Data segment →
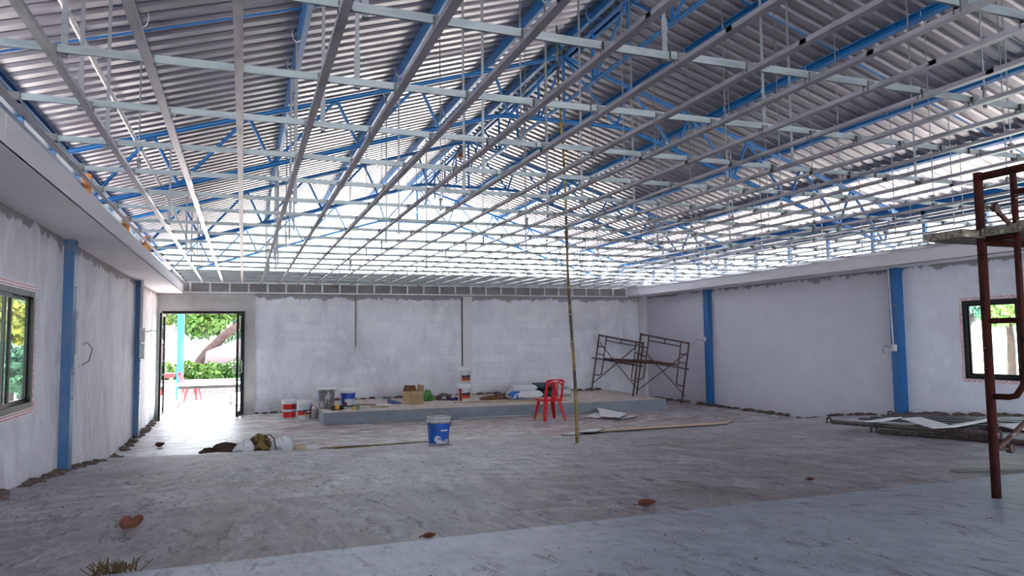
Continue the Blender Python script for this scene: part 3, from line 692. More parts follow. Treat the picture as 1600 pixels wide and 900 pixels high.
# ------------------------------------------------------------------ red chair
def chair(loc, rz, label, group=None):
    t = thing('plastic_chair', label, 'chair', loc, group, rot=(0, 0, rz))   # +y is the way the sitter faces
    mb = MB(); S = .41; w0, w1 = .205, .19
    out = [(-w1, -.19), (w1, -.19), (w0+.02, .16), (w0, .20), (w0-.05, .215), (-w0+.05, .215), (-w0, .20), (-w0-.02, .16)]
    mb.sheet([(x, y, S) for x, y in out], .014); 
    for i in range(len(out)):
        a, b = out[i], out[(i+1) % len(out)]; mb.bar((a[0], a[1], S-.012), (b[0], b[1], S-.012), .01, .045)
    part('seat', mb, M_red, t)
    for sx, sy in ((-1, -1), (1, -1), (-1, 1), (1, 1)):
        mb = MB(); tx, ty = sx*.17, (-.16 if sy < 0 else .185); bx, by = sx*.235, (-.27 if sy < 0 else .25)
        a = Vector((tx, ty, S)); b = Vector((bx, by, 0)); wt, wb = .075, .042
        vs = []
        for c, w in ((a, wt), (b, wb)):
            vs += [c+Vector((-sx*w, 0, 0)), c+Vector((0, 0, 0)), c+Vector((0, -sy*w, 0)), c+Vector((-sx*.006, -sy*w, 0)), c+Vector((-sx*.006, -sy*.006, 0)), c+Vector((-sx*w, -sy*.006, 0))]
        mb.add(vs, [(i, (i+1) % 6, 6+(i+1) % 6, 6+i) for i in range(6)] + [tuple(range(6)), tuple(range(6, 12))]); part('leg', mb, M_red, t)
    def bp(u, h): return Vector((u, -.19 - .12*h/.42 - .02*(1-(u/.2)**2), S + h))  # back surface
    def pl(us):  # thick plate from outline on the back surface
        n = len(us); A = [bp(*q) for q in us]; d = Vector((0, .016, 0))
        mb.add(A + [p+d for p in A], [tuple(range(n)), tuple(range(n, 2*n))[::-1]] + [(i, (i+1) % n, n+(i+1) % n, n+i) for i in range(n)])
    def strip_(a, b):
        for i in range(len(a)-1): pl([a[i], a[i+1], b[i+1], b[i]])
    mb = MB(); arc = []; inn = []
    for k in range(9):  # side uprights
        h = .33*k/8; arc.append((.195, h)); inn.append((.195-.05+.01*(k/8), h))
    for s in (-1, 1): strip_([(s*a, h) for a, h in arc], [(s*a, h) for a, h in inn])
    # rounded top panel with a hand hole
    N = 24
    outer = [(.195*math.copysign(abs(math.cos(PI*k/N))**.45, math.cos(PI*k/N)), (.33+.07*math.sin(PI*k/N)**.6)) for k in range(N+1)]
    hole_t = [(.075*math.cos(PI*k/N), .362+.014*math.sin(PI*k/N)) for k in range(N+1)]; hole_b = [(.075*math.cos(PI*k/N), .362-.014*math.sin(PI*k/N)) for k in range(N+1)]
    low = []
    for k in range(N+1):
        u = .195*math.cos(PI*k/N); a = abs(u)
        h = .33 if a < .055 else (.33 - .0 if a < .06 else .33 - .11*((a-.06)/.135)**1.2 if a > .145 else .33 - .015*((a-.1)/.045)**2)
        low.append((u, min(h, .33)))
    strip_(outer, hole_t); strip_(hole_b, low)
    pl([(.0752, .3625), (.195, .331), (.195, .329), (.0752, .3615)]); pl([(-.195, .331), (-.0752, .3625), (-.0752, .3615), (-.195, .329)])
    part('backrest', mb, M_red, t)
    for c in (-.046, 0, .046):
        mb = MB(); strip_([(c*1.25-.012, .33), (c*.8-.012, .2), (c*.9-.014, .08), (c*.95-.02, 0)], [(c*1.25+.012, .33), (c*.8+.012, .2), (c*.9+.014, .08), (c*.95+.02, 0)]); part('back_slat', mb, M_red, t)
    return t
chair((5.69, 13.15, 0), math.radians(2), 'red plastic chair standing in front of the stage')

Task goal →
Print the complete listing exactly, apart from any pictures.

Reply to the task →
Continue the Blender Python script for this scene: part 3, from line 692. More parts follow. Treat the picture as 1600 pixels wide and 900 pixels high.
# ------------------------------------------------------------------ red chair
def chair(loc, rz, label, group=None):
    t = thing('plastic_chair', label, 'chair', loc, group, rot=(0, 0, rz))   # +y is the way the sitter faces
    mb = MB(); S = .41; w0, w1 = .205, .19
    out = [(-w1, -.19), (w1, -.19), (w0+.02, .16), (w0, .20), (w0-.05, .215), (-w0+.05, .215), (-w0, .20), (-w0-.02, .16)]
    mb.sheet([(x, y, S) for x, y in out], .014); 
    for i in range(len(out)):
        a, b = out[i], out[(i+1) % len(out)]; mb.bar((a[0], a[1], S-.012), (b[0], b[1], S-.012), .01, .045)
    part('seat', mb, M_red, t)
    for sx, sy in ((-1, -1), (1, -1), (-1, 1), (1, 1)):
        mb = MB(); tx, ty = sx*.17, (-.16 if sy < 0 else .185); bx, by = sx*.235, (-.27 if sy < 0 else .25)
        a = Vector((tx, ty, S)); b = Vector((bx, by, 0)); wt, wb = .075, .042
        vs = []
        for c, w in ((a, wt), (b, wb)):
            vs += [c+Vector((-sx*w, 0, 0)), c+Vector((0, 0, 0)), c+Vector((0, -sy*w, 0)), c+Vector((-sx*.006, -sy*w, 0)), c+Vector((-sx*.006, -sy*.006, 0)), c+Vector((-sx*w, -sy*.006, 0))]
        mb.add(vs, [(i, (i+1) % 6, 6+(i+1) % 6, 6+i) for i in range(6)] + [tuple(range(6)), tuple(range(6, 12))]); part('leg', mb, M_red, t)
    def bp(u, h): return Vector((u, -.19 - .12*h/.42 - .02*(1-(u/.2)**2), S + h))  # back surface
    def pl(us):  # thick plate from outline on the back surface
        n = len(us); A = [bp(*q) for q in us]; d = Vector((0, .016, 0))
        mb.add(A + [p+d for p in A], [tuple(range(n)), tuple(range(n, 2*n))[::-1]] + [(i, (i+1) % n, n+(i+1) % n, n+i) for i in range(n)])
    def strip_(a, b):
        for i in range(len(a)-1): pl([a[i], a[i+1], b[i+1], b[i]])
    mb = MB(); arc = []; inn = []
    for k in range(9):  # side uprights
        h = .33*k/8; arc.append((.195, h)); inn.append((.195-.05+.01*(k/8), h))
    for s in (-1, 1): strip_([(s*a, h) for a, h in arc], [(s*a, h) for a, h in inn])
    # rounded top panel with a hand hole
    N = 24
    outer = [(.195*math.copysign(abs(math.cos(PI*k/N))**.45, math.cos(PI*k/N)), (.33+.07*math.sin(PI*k/N)**.6)) for k in range(N+1)]
    hole_t = [(.075*math.cos(PI*k/N), .362+.014*math.sin(PI*k/N)) for k in range(N+1)]; hole_b = [(.075*math.cos(PI*k/N), .362-.014*math.sin(PI*k/N)) for k in range(N+1)]
    low = []
    for k in range(N+1):
        u = .195*math.cos(PI*k/N); a = abs(u)
        h = .33 if a < .055 else (.33 - .0 if a < .06 else .33 - .11*((a-.06)/.135)**1.2 if a > .145 else .33 - .015*((a-.1)/.045)**2)
        low.append((u, min(h, .33)))
    strip_(outer, hole_t); strip_(hole_b, low)
    pl([(.0752, .3625), (.195, .331), (.195, .329), (.0752, .3615)]); pl([(-.195, .331), (-.0752, .3625), (-.0752, .3615), (-.195, .329)])
    part('backrest', mb, M_red, t)
    for c in (-.046, 0, .046):
        mb = MB(); strip_([(c*1.25-.012, .33), (c*.8-.012, .2), (c*.9-.014, .08), (c*.95-.02, 0)], [(c*1.25+.012, .33), (c*.8+.012, .2), (c*.9+.014, .08), (c*.95+.02, 0)]); part('back_slat', mb, M_red, t)
    return t
chair((5.69, 13.15, 0), math.radians(2), 'red plastic chair standing in front of the stage')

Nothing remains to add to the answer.